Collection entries
▼
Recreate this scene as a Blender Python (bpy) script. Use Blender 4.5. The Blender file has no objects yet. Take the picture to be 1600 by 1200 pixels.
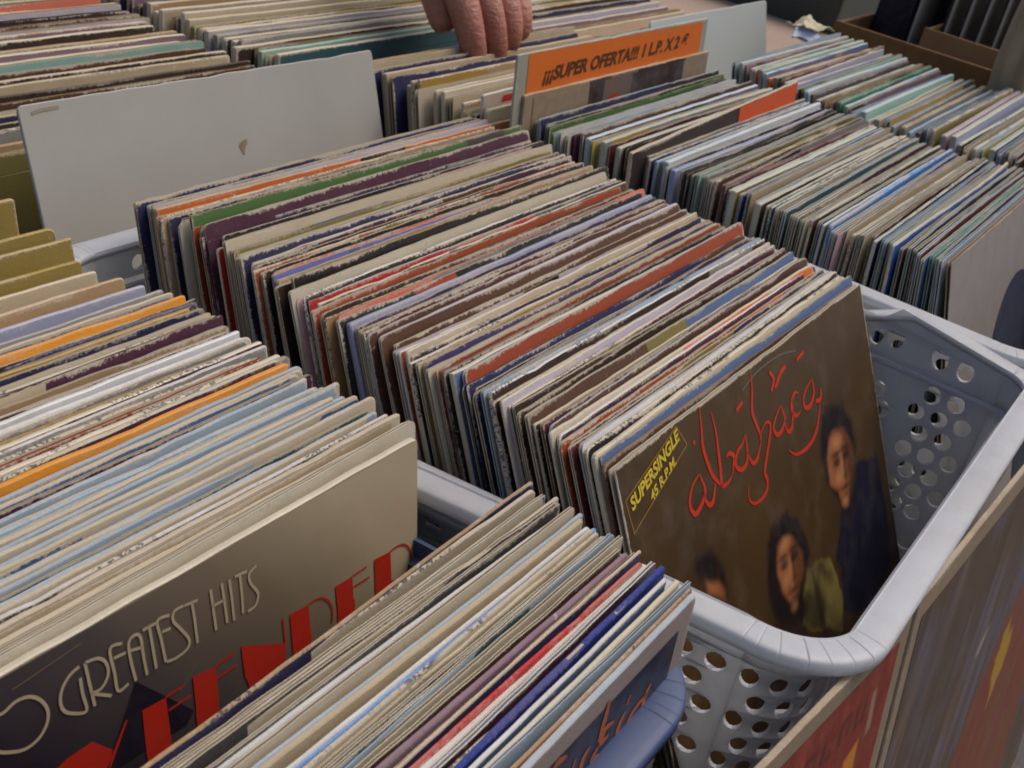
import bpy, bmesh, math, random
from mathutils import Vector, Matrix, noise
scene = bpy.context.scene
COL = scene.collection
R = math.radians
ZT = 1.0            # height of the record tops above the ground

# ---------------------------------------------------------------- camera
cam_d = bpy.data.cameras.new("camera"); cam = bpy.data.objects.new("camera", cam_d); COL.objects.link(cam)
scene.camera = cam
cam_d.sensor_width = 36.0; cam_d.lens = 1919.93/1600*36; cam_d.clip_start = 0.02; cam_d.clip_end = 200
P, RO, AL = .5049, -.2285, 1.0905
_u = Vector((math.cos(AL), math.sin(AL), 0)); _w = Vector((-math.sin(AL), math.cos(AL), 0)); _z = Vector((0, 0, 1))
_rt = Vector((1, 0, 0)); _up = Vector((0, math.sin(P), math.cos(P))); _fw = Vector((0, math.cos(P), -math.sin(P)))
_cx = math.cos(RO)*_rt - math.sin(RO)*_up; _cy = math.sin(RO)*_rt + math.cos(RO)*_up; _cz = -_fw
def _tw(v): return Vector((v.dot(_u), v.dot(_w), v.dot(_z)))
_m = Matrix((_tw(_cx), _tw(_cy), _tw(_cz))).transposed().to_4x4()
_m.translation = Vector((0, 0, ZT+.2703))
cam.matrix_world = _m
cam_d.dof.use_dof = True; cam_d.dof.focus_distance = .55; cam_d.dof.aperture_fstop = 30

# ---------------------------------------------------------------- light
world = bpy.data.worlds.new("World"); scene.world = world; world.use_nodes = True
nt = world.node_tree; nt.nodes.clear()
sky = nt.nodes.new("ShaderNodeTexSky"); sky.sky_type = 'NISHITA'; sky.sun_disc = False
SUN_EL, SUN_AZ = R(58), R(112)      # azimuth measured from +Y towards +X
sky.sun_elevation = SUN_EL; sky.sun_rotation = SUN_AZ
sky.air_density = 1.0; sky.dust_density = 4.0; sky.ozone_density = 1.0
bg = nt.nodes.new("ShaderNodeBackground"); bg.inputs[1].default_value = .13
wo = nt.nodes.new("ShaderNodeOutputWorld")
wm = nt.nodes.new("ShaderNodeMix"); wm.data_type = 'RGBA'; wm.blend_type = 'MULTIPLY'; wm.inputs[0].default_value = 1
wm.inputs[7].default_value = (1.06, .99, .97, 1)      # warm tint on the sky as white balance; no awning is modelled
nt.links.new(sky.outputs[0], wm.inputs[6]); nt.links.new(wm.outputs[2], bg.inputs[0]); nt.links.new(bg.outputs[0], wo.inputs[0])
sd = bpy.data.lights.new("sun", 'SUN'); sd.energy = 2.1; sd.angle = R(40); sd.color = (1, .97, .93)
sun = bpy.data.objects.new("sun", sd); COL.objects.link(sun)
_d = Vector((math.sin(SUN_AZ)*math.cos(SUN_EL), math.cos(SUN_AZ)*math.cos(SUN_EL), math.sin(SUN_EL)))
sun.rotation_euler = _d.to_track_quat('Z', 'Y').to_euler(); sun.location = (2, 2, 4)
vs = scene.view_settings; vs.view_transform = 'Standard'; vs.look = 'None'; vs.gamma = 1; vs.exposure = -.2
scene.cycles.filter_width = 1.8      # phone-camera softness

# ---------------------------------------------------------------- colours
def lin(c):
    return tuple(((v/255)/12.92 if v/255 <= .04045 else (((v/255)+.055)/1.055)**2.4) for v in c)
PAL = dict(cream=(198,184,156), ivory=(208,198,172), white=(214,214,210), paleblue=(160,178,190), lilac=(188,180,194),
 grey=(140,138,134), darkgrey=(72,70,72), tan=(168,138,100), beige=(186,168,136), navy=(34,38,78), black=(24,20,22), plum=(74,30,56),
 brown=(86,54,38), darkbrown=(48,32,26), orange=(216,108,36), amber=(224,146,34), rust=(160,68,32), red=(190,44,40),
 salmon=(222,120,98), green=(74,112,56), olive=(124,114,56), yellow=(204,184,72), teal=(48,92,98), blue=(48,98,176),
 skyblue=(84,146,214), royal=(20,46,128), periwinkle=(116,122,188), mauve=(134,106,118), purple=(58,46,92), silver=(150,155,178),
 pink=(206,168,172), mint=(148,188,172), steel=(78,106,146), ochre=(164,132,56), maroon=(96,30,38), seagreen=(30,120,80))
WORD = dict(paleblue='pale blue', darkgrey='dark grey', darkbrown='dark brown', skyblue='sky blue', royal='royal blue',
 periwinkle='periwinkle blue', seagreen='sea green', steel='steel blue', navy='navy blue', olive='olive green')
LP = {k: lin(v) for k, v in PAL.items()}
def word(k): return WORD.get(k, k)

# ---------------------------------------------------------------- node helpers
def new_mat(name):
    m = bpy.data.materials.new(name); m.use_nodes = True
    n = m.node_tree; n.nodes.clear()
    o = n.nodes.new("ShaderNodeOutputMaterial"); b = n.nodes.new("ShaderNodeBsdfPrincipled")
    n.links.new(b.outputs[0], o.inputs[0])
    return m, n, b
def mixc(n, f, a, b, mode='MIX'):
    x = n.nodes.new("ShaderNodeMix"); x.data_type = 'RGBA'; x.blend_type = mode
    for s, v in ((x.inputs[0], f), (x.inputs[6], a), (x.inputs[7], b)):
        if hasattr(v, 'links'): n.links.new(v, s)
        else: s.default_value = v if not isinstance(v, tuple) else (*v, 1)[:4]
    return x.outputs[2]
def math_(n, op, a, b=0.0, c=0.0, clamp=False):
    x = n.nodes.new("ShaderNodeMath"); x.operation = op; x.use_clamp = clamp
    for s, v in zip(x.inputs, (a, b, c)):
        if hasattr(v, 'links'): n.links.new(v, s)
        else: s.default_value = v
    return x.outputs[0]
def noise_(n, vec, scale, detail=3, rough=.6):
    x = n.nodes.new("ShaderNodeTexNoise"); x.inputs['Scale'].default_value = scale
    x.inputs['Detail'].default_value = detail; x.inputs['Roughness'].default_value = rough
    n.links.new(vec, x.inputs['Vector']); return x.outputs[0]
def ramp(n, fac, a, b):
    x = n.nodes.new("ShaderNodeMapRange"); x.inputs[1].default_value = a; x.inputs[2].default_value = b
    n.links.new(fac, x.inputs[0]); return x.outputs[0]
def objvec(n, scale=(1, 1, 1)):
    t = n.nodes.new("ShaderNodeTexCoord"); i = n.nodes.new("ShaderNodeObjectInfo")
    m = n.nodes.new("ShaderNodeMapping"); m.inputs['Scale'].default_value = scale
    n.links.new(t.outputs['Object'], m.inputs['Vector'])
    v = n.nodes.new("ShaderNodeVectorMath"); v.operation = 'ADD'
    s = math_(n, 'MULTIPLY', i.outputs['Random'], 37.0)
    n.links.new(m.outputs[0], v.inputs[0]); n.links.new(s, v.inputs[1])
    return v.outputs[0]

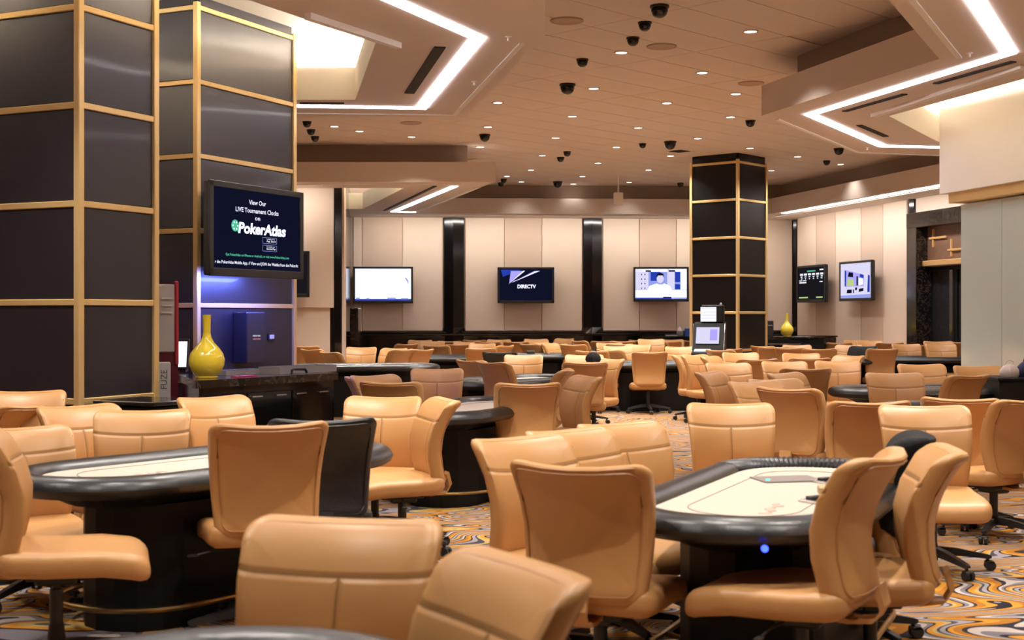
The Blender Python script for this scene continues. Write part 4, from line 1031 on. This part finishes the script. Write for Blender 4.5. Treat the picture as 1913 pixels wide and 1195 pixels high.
▲
■ Aim of the exercise ■
Without the pictures, print the records in full, exactly as they appear.

■ Exercise answer ■
Recreate this scene as a Blender Python (bpy) script. Use Blender 4.5. The Blender file has no objects yet. Take the picture to be 1600 by 1200 pixels.
import bpy, bmesh, math, random
from mathutils import Vector, Matrix, noise
scene = bpy.context.scene
COL = scene.collection
R = math.radians
ZT = 1.0            # height of the record tops above the ground

# ---------------------------------------------------------------- camera
cam_d = bpy.data.cameras.new("camera"); cam = bpy.data.objects.new("camera", cam_d); COL.objects.link(cam)
scene.camera = cam
cam_d.sensor_width = 36.0; cam_d.lens = 1919.93/1600*36; cam_d.clip_start = 0.02; cam_d.clip_end = 200
P, RO, AL = .5049, -.2285, 1.0905
_u = Vector((math.cos(AL), math.sin(AL), 0)); _w = Vector((-math.sin(AL), math.cos(AL), 0)); _z = Vector((0, 0, 1))
_rt = Vector((1, 0, 0)); _up = Vector((0, math.sin(P), math.cos(P))); _fw = Vector((0, math.cos(P), -math.sin(P)))
_cx = math.cos(RO)*_rt - math.sin(RO)*_up; _cy = math.sin(RO)*_rt + math.cos(RO)*_up; _cz = -_fw
def _tw(v): return Vector((v.dot(_u), v.dot(_w), v.dot(_z)))
_m = Matrix((_tw(_cx), _tw(_cy), _tw(_cz))).transposed().to_4x4()
_m.translation = Vector((0, 0, ZT+.2703))
cam.matrix_world = _m
cam_d.dof.use_dof = True; cam_d.dof.focus_distance = .55; cam_d.dof.aperture_fstop = 30

# ---------------------------------------------------------------- light
world = bpy.data.worlds.new("World"); scene.world = world; world.use_nodes = True
nt = world.node_tree; nt.nodes.clear()
sky = nt.nodes.new("ShaderNodeTexSky"); sky.sky_type = 'NISHITA'; sky.sun_disc = False
SUN_EL, SUN_AZ = R(58), R(112)      # azimuth measured from +Y towards +X
sky.sun_elevation = SUN_EL; sky.sun_rotation = SUN_AZ
sky.air_density = 1.0; sky.dust_density = 4.0; sky.ozone_density = 1.0
bg = nt.nodes.new("ShaderNodeBackground"); bg.inputs[1].default_value = .13
wo = nt.nodes.new("ShaderNodeOutputWorld")
wm = nt.nodes.new("ShaderNodeMix"); wm.data_type = 'RGBA'; wm.blend_type = 'MULTIPLY'; wm.inputs[0].default_value = 1
wm.inputs[7].default_value = (1.06, .99, .97, 1)      # warm tint on the sky as white balance; no awning is modelled
nt.links.new(sky.outputs[0], wm.inputs[6]); nt.links.new(wm.outputs[2], bg.inputs[0]); nt.links.new(bg.outputs[0], wo.inputs[0])
sd = bpy.data.lights.new("sun", 'SUN'); sd.energy = 2.1; sd.angle = R(40); sd.color = (1, .97, .93)
sun = bpy.data.objects.new("sun", sd); COL.objects.link(sun)
_d = Vector((math.sin(SUN_AZ)*math.cos(SUN_EL), math.cos(SUN_AZ)*math.cos(SUN_EL), math.sin(SUN_EL)))
sun.rotation_euler = _d.to_track_quat('Z', 'Y').to_euler(); sun.location = (2, 2, 4)
vs = scene.view_settings; vs.view_transform = 'Standard'; vs.look = 'None'; vs.gamma = 1; vs.exposure = -.2
scene.cycles.filter_width = 1.8      # phone-camera softness

# ---------------------------------------------------------------- colours
def lin(c):
    return tuple(((v/255)/12.92 if v/255 <= .04045 else (((v/255)+.055)/1.055)**2.4) for v in c)
PAL = dict(cream=(198,184,156), ivory=(208,198,172), white=(214,214,210), paleblue=(160,178,190), lilac=(188,180,194),
 grey=(140,138,134), darkgrey=(72,70,72), tan=(168,138,100), beige=(186,168,136), navy=(34,38,78), black=(24,20,22), plum=(74,30,56),
 brown=(86,54,38), darkbrown=(48,32,26), orange=(216,108,36), amber=(224,146,34), rust=(160,68,32), red=(190,44,40),
 salmon=(222,120,98), green=(74,112,56), olive=(124,114,56), yellow=(204,184,72), teal=(48,92,98), blue=(48,98,176),
 skyblue=(84,146,214), royal=(20,46,128), periwinkle=(116,122,188), mauve=(134,106,118), purple=(58,46,92), silver=(150,155,178),
 pink=(206,168,172), mint=(148,188,172), steel=(78,106,146), ochre=(164,132,56), maroon=(96,30,38), seagreen=(30,120,80))
WORD = dict(paleblue='pale blue', darkgrey='dark grey', darkbrown='dark brown', skyblue='sky blue', royal='royal blue',
 periwinkle='periwinkle blue', seagreen='sea green', steel='steel blue', navy='navy blue', olive='olive green')
LP = {k: lin(v) for k, v in PAL.items()}
def word(k): return WORD.get(k, k)

# ---------------------------------------------------------------- node helpers
def new_mat(name):
    m = bpy.data.materials.new(name); m.use_nodes = True
    n = m.node_tree; n.nodes.clear()
    o = n.nodes.new("ShaderNodeOutputMaterial"); b = n.nodes.new("ShaderNodeBsdfPrincipled")
    n.links.new(b.outputs[0], o.inputs[0])
    return m, n, b
def mixc(n, f, a, b, mode='MIX'):
    x = n.nodes.new("ShaderNodeMix"); x.data_type = 'RGBA'; x.blend_type = mode
    for s, v in ((x.inputs[0], f), (x.inputs[6], a), (x.inputs[7], b)):
        if hasattr(v, 'links'): n.links.new(v, s)
        else: s.default_value = v if not isinstance(v, tuple) else (*v, 1)[:4]
    return x.outputs[2]
def math_(n, op, a, b=0.0, c=0.0, clamp=False):
    x = n.nodes.new("ShaderNodeMath"); x.operation = op; x.use_clamp = clamp
    for s, v in zip(x.inputs, (a, b, c)):
        if hasattr(v, 'links'): n.links.new(v, s)
        else: s.default_value = v
    return x.outputs[0]
def noise_(n, vec, scale, detail=3, rough=.6):
    x = n.nodes.new("ShaderNodeTexNoise"); x.inputs['Scale'].default_value = scale
    x.inputs['Detail'].default_value = detail; x.inputs['Roughness'].default_value = rough
    n.links.new(vec, x.inputs['Vector']); return x.outputs[0]
def ramp(n, fac, a, b):
    x = n.nodes.new("ShaderNodeMapRange"); x.inputs[1].default_value = a; x.inputs[2].default_value = b
    n.links.new(fac, x.inputs[0]); return x.outputs[0]
def objvec(n, scale=(1, 1, 1)):
    t = n.nodes.new("ShaderNodeTexCoord"); i = n.nodes.new("ShaderNodeObjectInfo")
    m = n.nodes.new("ShaderNodeMapping"); m.inputs['Scale'].default_value = scale
    n.links.new(t.outputs['Object'], m.inputs['Vector'])
    v = n.nodes.new("ShaderNodeVectorMath"); v.operation = 'ADD'
    s = math_(n, 'MULTIPLY', i.outputs['Random'], 37.0)
    n.links.new(m.outputs[0], v.inputs[0]); n.links.new(s, v.inputs[1])
    return v.outputs[0]

The Blender Python script for this scene continues. Write part 4, from line 1031 on. This part finishes the script. Write for Blender 4.5. Treat the picture as 1913 pixels wide and 1195 pixels high.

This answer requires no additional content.